Trio of Shows Usher in New Standard at Reinvigorated Rose

Visitors walk across Beshy's mirror floor in front of the recently acquired "Father, You Have Murdered Me" (at left).
Mike Lovett
Visitors walk across Beshy's mirror floor in front of the recently acquired "Father, You Have Murdered Me" (at left).

Three exhibitions at the Rose Art Museum are kicking off what Christopher Bedford, the museum’s Henry and Lois Foster Director, describes as an “exciting period of creativity and energy” for the museum.

The first, “Ed Ruscha: Standard,” features work in a variety of media by Ruscha, a Los Angeles-based art-world icon, revealing different facets of his 60-year career.

Another show, “Walead Beshty: On the Matter of Abstraction (figs. A & B),” is a multi-artist exhibition Beshty co-curated with Bedford, which includes an untitled glass-floor installation created by Beshty himself.
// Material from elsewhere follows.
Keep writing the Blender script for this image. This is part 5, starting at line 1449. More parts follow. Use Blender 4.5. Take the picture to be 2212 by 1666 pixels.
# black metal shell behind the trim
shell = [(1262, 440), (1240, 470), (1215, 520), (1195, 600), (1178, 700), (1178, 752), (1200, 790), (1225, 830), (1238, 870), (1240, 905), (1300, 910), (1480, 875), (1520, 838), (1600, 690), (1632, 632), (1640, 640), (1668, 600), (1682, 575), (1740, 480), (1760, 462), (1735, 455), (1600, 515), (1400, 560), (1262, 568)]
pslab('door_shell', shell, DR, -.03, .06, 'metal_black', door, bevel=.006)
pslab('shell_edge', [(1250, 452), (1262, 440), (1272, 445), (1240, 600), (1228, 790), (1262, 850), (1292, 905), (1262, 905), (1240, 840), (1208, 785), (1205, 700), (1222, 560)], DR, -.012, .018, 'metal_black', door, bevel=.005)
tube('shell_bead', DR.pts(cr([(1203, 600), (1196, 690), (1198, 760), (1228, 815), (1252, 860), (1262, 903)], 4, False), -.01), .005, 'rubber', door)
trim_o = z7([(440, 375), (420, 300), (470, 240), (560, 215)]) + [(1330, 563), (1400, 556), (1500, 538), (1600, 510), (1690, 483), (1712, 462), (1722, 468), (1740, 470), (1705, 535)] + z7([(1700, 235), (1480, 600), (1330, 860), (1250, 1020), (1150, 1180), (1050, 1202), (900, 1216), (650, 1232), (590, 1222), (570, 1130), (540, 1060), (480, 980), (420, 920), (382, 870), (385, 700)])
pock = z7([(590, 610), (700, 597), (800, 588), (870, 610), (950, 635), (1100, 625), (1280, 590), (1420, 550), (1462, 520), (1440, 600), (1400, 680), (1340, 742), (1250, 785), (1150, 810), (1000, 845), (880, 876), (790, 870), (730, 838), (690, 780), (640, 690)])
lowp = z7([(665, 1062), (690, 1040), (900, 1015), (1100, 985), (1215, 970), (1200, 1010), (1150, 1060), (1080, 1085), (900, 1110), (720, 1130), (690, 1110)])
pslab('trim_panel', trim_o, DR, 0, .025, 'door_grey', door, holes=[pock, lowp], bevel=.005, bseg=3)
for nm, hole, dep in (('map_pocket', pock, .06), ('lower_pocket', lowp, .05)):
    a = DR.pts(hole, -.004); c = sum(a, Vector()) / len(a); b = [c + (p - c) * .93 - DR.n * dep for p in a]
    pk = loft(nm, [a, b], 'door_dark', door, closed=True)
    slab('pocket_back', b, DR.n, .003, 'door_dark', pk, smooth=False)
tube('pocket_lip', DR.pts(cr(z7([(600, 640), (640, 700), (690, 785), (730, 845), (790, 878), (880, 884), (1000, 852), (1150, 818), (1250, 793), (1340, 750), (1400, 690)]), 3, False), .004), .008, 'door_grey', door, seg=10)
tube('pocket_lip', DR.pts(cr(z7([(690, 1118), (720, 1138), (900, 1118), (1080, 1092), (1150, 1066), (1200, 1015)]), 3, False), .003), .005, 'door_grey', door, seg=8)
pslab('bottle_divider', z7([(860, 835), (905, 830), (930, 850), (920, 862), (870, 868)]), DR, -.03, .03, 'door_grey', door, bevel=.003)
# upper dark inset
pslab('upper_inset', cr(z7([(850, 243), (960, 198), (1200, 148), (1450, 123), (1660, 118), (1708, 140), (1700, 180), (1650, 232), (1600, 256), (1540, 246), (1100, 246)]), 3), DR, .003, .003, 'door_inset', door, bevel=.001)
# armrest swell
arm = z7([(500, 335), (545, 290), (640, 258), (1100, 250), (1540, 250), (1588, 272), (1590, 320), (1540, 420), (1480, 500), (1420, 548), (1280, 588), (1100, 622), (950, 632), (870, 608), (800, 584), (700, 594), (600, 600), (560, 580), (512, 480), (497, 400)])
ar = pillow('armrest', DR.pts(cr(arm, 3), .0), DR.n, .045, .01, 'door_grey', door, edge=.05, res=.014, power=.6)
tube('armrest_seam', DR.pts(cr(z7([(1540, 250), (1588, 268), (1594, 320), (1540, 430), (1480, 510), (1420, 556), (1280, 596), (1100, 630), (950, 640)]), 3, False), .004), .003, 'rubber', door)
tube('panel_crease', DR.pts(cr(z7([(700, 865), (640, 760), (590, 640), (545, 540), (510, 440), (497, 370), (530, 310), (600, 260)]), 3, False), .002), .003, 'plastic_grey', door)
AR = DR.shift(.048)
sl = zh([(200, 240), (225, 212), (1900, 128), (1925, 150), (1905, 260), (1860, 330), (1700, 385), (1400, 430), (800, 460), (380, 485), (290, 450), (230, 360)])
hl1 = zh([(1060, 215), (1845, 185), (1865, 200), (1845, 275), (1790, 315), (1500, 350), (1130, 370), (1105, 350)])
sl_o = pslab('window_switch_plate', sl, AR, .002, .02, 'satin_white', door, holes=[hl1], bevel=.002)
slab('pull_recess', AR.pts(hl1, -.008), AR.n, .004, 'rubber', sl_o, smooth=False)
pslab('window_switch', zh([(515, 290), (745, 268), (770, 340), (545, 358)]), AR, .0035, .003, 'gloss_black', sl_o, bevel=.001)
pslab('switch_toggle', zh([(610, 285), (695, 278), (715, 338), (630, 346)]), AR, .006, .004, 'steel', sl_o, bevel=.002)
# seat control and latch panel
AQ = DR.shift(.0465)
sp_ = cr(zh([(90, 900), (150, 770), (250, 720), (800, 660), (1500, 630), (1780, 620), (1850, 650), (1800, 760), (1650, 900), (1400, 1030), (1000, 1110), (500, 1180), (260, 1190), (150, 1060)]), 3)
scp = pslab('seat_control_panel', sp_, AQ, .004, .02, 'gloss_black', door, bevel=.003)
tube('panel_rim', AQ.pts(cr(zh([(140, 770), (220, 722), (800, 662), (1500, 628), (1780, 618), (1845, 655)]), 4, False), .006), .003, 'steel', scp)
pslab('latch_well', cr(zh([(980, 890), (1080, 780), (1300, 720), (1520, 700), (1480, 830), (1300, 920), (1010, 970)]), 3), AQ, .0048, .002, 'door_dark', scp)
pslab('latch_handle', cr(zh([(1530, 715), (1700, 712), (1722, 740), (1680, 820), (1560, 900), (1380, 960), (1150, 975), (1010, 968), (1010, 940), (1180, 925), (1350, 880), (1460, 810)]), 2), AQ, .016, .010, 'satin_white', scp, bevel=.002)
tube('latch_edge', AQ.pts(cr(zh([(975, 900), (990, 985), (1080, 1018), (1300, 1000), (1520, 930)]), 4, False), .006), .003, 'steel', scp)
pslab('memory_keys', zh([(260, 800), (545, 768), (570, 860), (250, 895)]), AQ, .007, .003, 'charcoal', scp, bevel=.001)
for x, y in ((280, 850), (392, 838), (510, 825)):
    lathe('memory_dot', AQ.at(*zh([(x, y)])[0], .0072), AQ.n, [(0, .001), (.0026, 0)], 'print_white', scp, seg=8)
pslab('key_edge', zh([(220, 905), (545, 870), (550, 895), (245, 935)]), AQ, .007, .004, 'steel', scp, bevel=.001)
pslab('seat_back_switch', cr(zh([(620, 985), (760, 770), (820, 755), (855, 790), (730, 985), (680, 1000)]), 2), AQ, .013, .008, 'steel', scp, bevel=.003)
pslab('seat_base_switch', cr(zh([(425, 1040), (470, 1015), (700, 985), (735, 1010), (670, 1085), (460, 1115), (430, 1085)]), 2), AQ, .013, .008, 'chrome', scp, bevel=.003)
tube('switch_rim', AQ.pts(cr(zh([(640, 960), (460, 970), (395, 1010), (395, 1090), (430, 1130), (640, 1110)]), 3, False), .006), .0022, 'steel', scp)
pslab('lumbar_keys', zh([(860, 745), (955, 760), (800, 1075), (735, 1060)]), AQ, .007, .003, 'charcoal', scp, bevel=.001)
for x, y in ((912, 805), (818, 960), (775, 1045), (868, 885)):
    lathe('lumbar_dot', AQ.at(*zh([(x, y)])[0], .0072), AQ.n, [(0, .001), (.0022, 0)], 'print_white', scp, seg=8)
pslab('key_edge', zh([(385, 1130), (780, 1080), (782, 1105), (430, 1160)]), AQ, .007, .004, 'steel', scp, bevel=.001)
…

Finally, “Sam Jury: Coerced Nature” offers a set of painterly video installations that appear not only in the museum but around campus as well.

The Ruscha show, on display in the Lois Foster Gallery, is the artist’s first large-scale solo exhibition in the Boston area. “Ruscha is a major American artist whose work has been definitive in the modern art world for six decades, which really parallels the Rose’s history,” says Dabney Hailey, director of the museum’s academic programs. The 70-piece exhibition comes largely from the collection of the Los Angeles County Museum of Art.
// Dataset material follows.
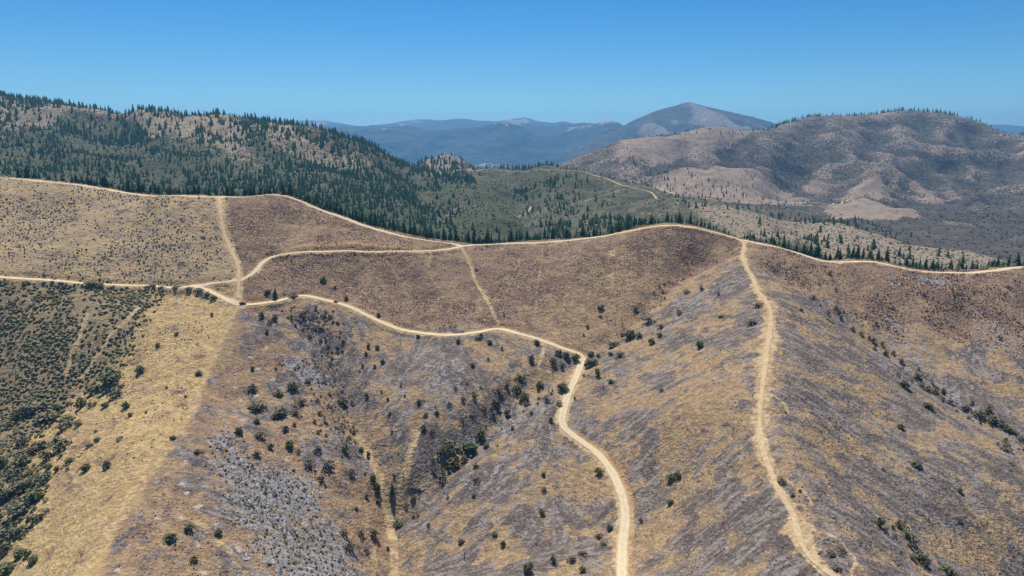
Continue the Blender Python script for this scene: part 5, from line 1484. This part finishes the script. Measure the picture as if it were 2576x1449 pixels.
def prism(prof, w, inset=0.0, y0=0.0):
    """Side profile (x, z) swept across the width; the upper edge may lean in."""
    zs = [p[1] for p in prof]
    lo, hi = min(zs), max(zs)
    V, n = [], len(prof)
    for s in (-1, 1):
        for x, z in prof:
            V.append((x, y0 + s * (w / 2 - inset * (z - lo) / (hi - lo + 1e-9)), z))
    bm = bmesh.new()
    vs = [bm.verts.new(v) for v in V]
    bm.faces.new(vs[:n][::-1]); bm.faces.new(vs[n:])
    for i in range(n):
        j = (i + 1) % n
        bm.faces.new((vs[i], vs[j], vs[n + j], vs[n + i]))
    bmesh.ops.recalc_face_normals(bm, faces=bm.faces[:])
    bmesh.ops.bevel(bm, geom=bm.edges[:], offset=0.04, segments=1, affect='EDGES')
    return bm


def bm_obj(name, bm, mat, parent):
    me = bpy.data.meshes.new(name)
    bm.to_mesh(me); bm.free()
    me.materials.append(mat)
    return link(name, me, parent)


def disc(name, r, w, mat, parent, at):
    bm = bmesh.new()
    bmesh.ops.create_cone(bm, cap_ends=True, segments=16, radius1=r, radius2=r, depth=w)
    bmesh.ops.bevel(bm, geom=[e for e in bm.edges if len(e.link_faces) == 2 and e.calc_face_angle() > 1], offset=min(r, w) * 0.18, segments=2, affect='EDGES')
    bmesh.ops.rotate(bm, verts=bm.verts, cent=(0, 0, 0), matrix=__import__('mathutils').Matrix.Rotation(R(90), 3, 'X'))
    o = bm_obj(name, bm, mat, parent)
    o.location = at
    return o


M_TYRE = plain_mat('tyre_rubber', (0.02, 0.02, 0.02), 0.9, nscale=8)
M_RIM = plain_mat('wheel_steel', (0.45, 0.45, 0.46), 0.35, 0.8, nscale=6)
M_GLASS = plain_mat('car_glass', (0.03, 0.035, 0.04), 0.08, 0.0, 0.6, nscale=3)
M_LAMP = plain_mat('lamp_glass', (0.7, 0.7, 0.68), 0.2, nscale=5)
M_TAIL = plain_mat('tail_lamp', (0.35, 0.02, 0.02), 0.3, nscale=5)


def paint(name, c): return plain_mat(name, c, 0.32, 0.0, 0.5, nscale=1.2, namp=0.12)


def wheels(root, xs, tr, r, w=0.24):
    for x in xs:
        for s in (-1, 1):
            wh = disc('wheel', r, w, M_TYRE, root, (x, s * tr, r))
            disc('rim', r * 0.55, w * 1.06, M_RIM, wh, (0, 0, 0))


def pickup(name, mat, label, cat_):
    t = link(name, None); tag(t, label, cat_)
    bm_obj('body', prism([(-2.6, 0.5), (2.5, 0.5), (2.62, 0.7), (2.55, 1.02), (1.35, 1.12), (-2.6, 1.12)], 1.85, 0.05), mat, t)
    cab = bm_obj('cabin', prism([(-0.75, 1.1), (1.3, 1.1), (0.75, 1.78), (-0.55, 1.82)], 1.76, 0.18), mat, t)
    bm_obj('windshield', prism([(1.20, 1.17), (1.29, 1.15), (0.80, 1.745), (0.72, 1.745)], 1.5, 0.14), M_GLASS, t)
    for s in (-1, 1):
        bm_obj('side_window', prism([(-0.6, 1.2), (0.98, 1.2), (0.62, 1.7), (-0.45, 1.72)], 0.06, 0.0, s * 0.80), M_GLASS, t)
        bm_obj('headlight', prism([(2.52, 0.82), (2.63, 0.82), (2.6, 0.98), (2.5, 0.98)], 0.34, 0, s * 0.68), M_LAMP, t)
        bm_obj('tail_light', prism([(-2.66, 0.8), (-2.58, 0.8), (-2.58, 1.05), (-2.66, 1.05)], 0.18, 0, s * 0.8), M_TAIL, t)
        bm_obj('bed_side', prism([(-2.58, 1.1), (-0.8, 1.1), (-0.8, 1.34), (-2.58, 1.34)], 0.12, 0, s * 0.84), mat, t)
    bm_obj('tailgate', prism([(-2.6, 1.1), (-2.5, 1.1), (-2.5, 1.34), (-2.6, 1.34)], 1.58), mat, t)
    bm_obj('bumper', prism([(2.58, 0.48), (2.74, 0.5), (2.72, 0.68), (2.58, 0.7)], 1.8), M_RIM, t)
    wheels(t, (-1.65, 1.65), 0.84, 0.39)
    return t


def buggy(name, mat, label):
    t = link(name, None); tag(t, label, 'utility vehicle')
    bm_obj('body', prism([(-1.5, 0.45), (1.3, 0.42), (1.55, 0.62), (1.35, 0.92), (0.6, 1.02), (0.35, 0.7), (-0.5, 0.7), (-0.6, 1.02), (-1.5, 1.02)], 1.5, 0.05), mat, t)
    bm_obj('roof', prism([(-0.75, 1.82), (0.5, 1.8), (0.5, 1.9), (-0.75, 1.92)], 1.4), mat, t)
    for x0, x1 in ((-0.7, -0.68), (0.75, 0.42)):
        for s in (-1, 1):
            me = np_mesh('roll_bar', *tube([(x0, s * 0.66, 0.95), (x1, s * 0.64, 1.84)], [0.045, 0.045], 6), M_TYRE)
            link('roll_bar', me, t)
    for s in (-1, 1):
        bm_obj('seat', prism([(-0.5, 0.68), (0.1, 0.68), (0.1, 0.85), (-0.35, 0.85), (-0.5, 1.35), (-0.62, 1.35)], 0.5, 0, s * 0.33), M_TYRE, t)
        bm_obj('headlight', prism([(1.38, 0.74), (1.46, 0.72), (1.4, 0.88), (1.34, 0.88)], 0.25, 0, s * 0.5), M_LAMP, t)
    wheels(t, (-1.05, 1.05), 0.68, 0.36, 0.28)
    return t


def camper(name, label):
    t = link(name, None); tag(t, label, 'camper')
    white = paint('camper_white', (0.80, 0.80, 0.78))
    bm_obj('body', prism([(-3.6, 0.55), (3.3, 0.55), (3.7, 1.2), (3.5, 2.75), (-3.4, 2.85), (-3.7, 2.4)], 2.4, 0.06), white, t)
    for x in (-2.4, -0.4, 1.9):
        f = bm_obj('window', prism([(x - .5, 1.55), (x + .5, 1.55), (x + .5, 2.25), (x - .5, 2.25)], 0.07, 0, -1.19), M_GLASS, t)
    d = bm_obj('door', prism([(0.5, 0.65), (1.15, 0.65), (1.15, 2.5), (0.5, 2.5)], 0.08, 0, -1.2), M_RIM, t)
    bm_obj('handle', prism([(1.0, 1.4), (1.08, 1.4), (1.08, 1.55), (1.0, 1.55)], 0.06, 0, -1.26), M_TYRE, d)
    link('drawbar', np_mesh('drawbar', *tube([(3.2, 0, 0.55), (4.7, 0, 0.5)], [0.09, 0.07], 6), M_TYRE), t)
    wheels(t, (-0.5, 0.35), 1.0, 0.36)
    return t


def on_road(o, g, u, v, turn=0.0, ys=None, lift=0.2, scale=1.0):
    P, _ = g.hit([u - 9, u, u + 9], [v, v, v], ys)
    line = None
    if g is T1:
        best = min(((np.hypot(c[:, 0] - P[1, 0], c[:, 1] - P[1, 1]).min(), nme) for nme, (c, w, l) in road_geo.items() if nme == 'middle_road'))
        c = road_geo[best[1]][0]
        k = int(np.argmin(np.hypot(c[:, 0] - P[1, 0], c[:, 1] - P[1, 1])))
        q, d = c[k], c[min(k + 3, len(c) - 1)] - c[max(k - 3, 0)]
    else:
        q, d = P[1], P[2] - P[0]
    yaw = math.atan2(d[1], d[0]) + turn
    pitch = -math.atan2(d[2], math.hypot(d[0], d[1])) * math.cos(turn)
    o.location = (q[0], q[1], float(g.h(q[0], q[1])) + CZ + lift)
    o.rotation_euler = (0, pitch, yaw)
    o.scale = (scale,) * 3
    return o


on_road(pickup('pickup_truck', paint('dark_paint', (0.035, 0.018, 0.022)), 'dark maroon pickup truck parked at the road junction by the firebreak', 'truck'), T1, 608, 767, R(0))
on_road(buggy('utility_vehicle', paint('red_paint', (0.62, 0.04, 0.03)), 'small bright red utility vehicle on the middle road'), T1, 846, 762, R(0), scale=1.15)
on_road(camper('camper_trailer', 'white camper trailer parked on the saddle behind the ridge'), T2, 1036, 421.5, R(8), 900, 0.5)
on_road(pickup('pickup_truck', paint('white_paint', (0.80, 0.80, 0.80)), 'white pickup truck parked beside the camper on the saddle', 'truck'), T2, 1045, 421, R(-6), 900, 0.6)


def fallen_log(u0, v0, u1, v1, r, mat, label):
    P, _ = T1.hit([u0, u1], [v0, v1])
    a, b = P
    mid = (a + b) / 2
    n = 7
    line = [a + (b - a) * k / (n - 1) for k in range(n)]
    pts = [(q[0] - mid[0] + 0.12 * math.sin(2.3 * k), q[1] - mid[1], float(T1.h(q[0], q[1])) - mid[2] + r * 1.1) for k, q in enumerate(line)]
    o = link('fallen_log', None)
    o.location = (mid[0], mid[1], mid[2] + CZ)
    link('trunk', np_mesh('log_trunk', *tube(pts, [r * (1.15 - 0.5 * k / (n - 1)) for k in range(n)], 8), mat), o)
    for k, s in ((2, 1), (4, -1), (5, 1)):
        p = np.array(pts[k])
        d = np.array(pts[k + 1]) - p; d /= np.linalg.norm(d)
        sd = np.cross(d, (0, 0, 1)) * s
        link('branch_stub', np_mesh('branch_stub', *tube([p, p + sd * r * 2 + (0, 0, r * 1.6), p + sd * r * 3.2 + (0, 0, r * 3)], [r * .35, r * .25, r * .08], 5), mat), o)
    return tag(o, label, 'log')


M_PALEWOOD = plain_mat('bleached_wood', (0.55, 0.51, 0.45), 0.8, nscale=2)
fallen_log(1717.3 + 1085 / 3, 587 + 650 / 3, 1717.3 + 1150 / 3, 587 + 692 / 3, 0.42, M_CHAR, 'long charred log lying in the gully right of the spur')
fallen_log(858.7 + 515 / 3, 966 + 792 / 3, 858.7 + 600 / 3, 966 + 806 / 3, 0.34, M_CHAR, 'dark fallen log beside the gully tracks near the tall conifer')
fallen_log(858.7 + 598 / 3, 966 + 808 / 3, 858.7 + 628 / 3, 966 + 795 / 3, 0.24, M_PALEWOOD, 'short bleached log beside the gully tracks')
Ruscha’s work often depicts everyday objects — gas stations, street signs, billboards — or words that trigger philosophical reflections on the relationship between language, objects and ideas. “Standard,” the company name emblazoned on a gas station sign, for instance, may lead viewers to think “heraldic banner” or “archetype.”
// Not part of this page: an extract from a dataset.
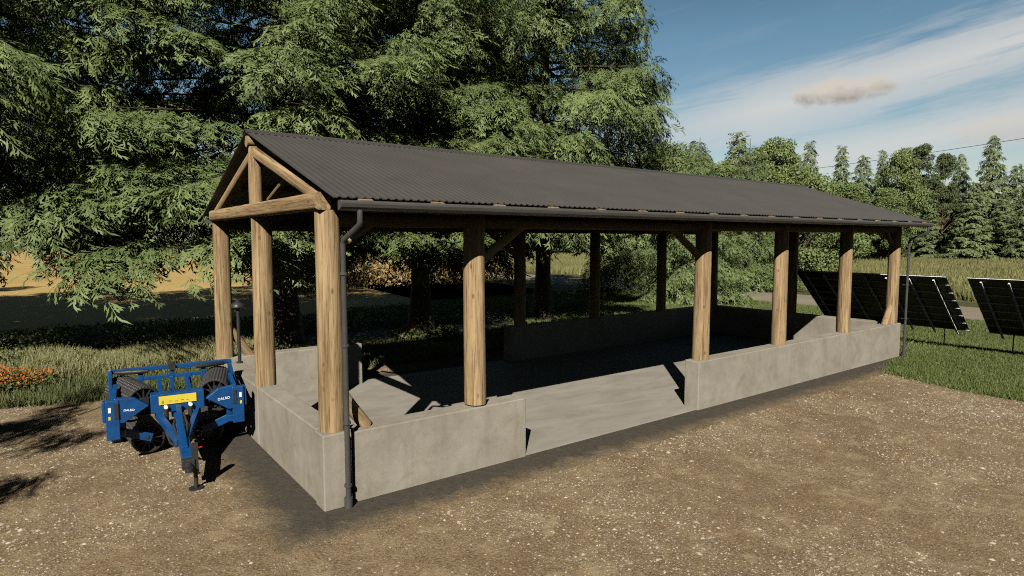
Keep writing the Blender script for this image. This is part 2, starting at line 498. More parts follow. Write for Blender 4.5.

“On the Matter of Abstraction,” located in the Fineberg galleries, assembles pieces from the Rose’s permanent collection, including Bedford’s first acquisitions as director. Artists represented include Ellsworth Kelly, Sol LeWitt, Judy Chicago and Helen Frankenthaler.

Mark Bradford’s “Father, You Have Murdered Me” (2012), a mixed-media collage, is one of Bedford’s recent acquisitions. The director, who first saw the canvas in the artist’s Los Angeles studio before it went on display in a New York gallery, calls it an “incredibly intelligent” work.

In addition to co-curating the exhibition, Beshty created a mirror-and-glass floor that runs throughout both levels of the Rose building. The thin top layer of glass breaks as visitors walk through the museum.

“The glass actually cracks under pressure, so you participate in the production of art,” Bedford says. “The marks made by our various visitors will become a permanent record.”

Jury’s “Coerced Nature” prompts reflection on how people relate to their environments, both natural and architectural, and creates a sense of suspended drama. Her video installations are on view in the Lee Gallery, the Shapiro Campus Center and the main library.

The exhibitions will be on display until June 9.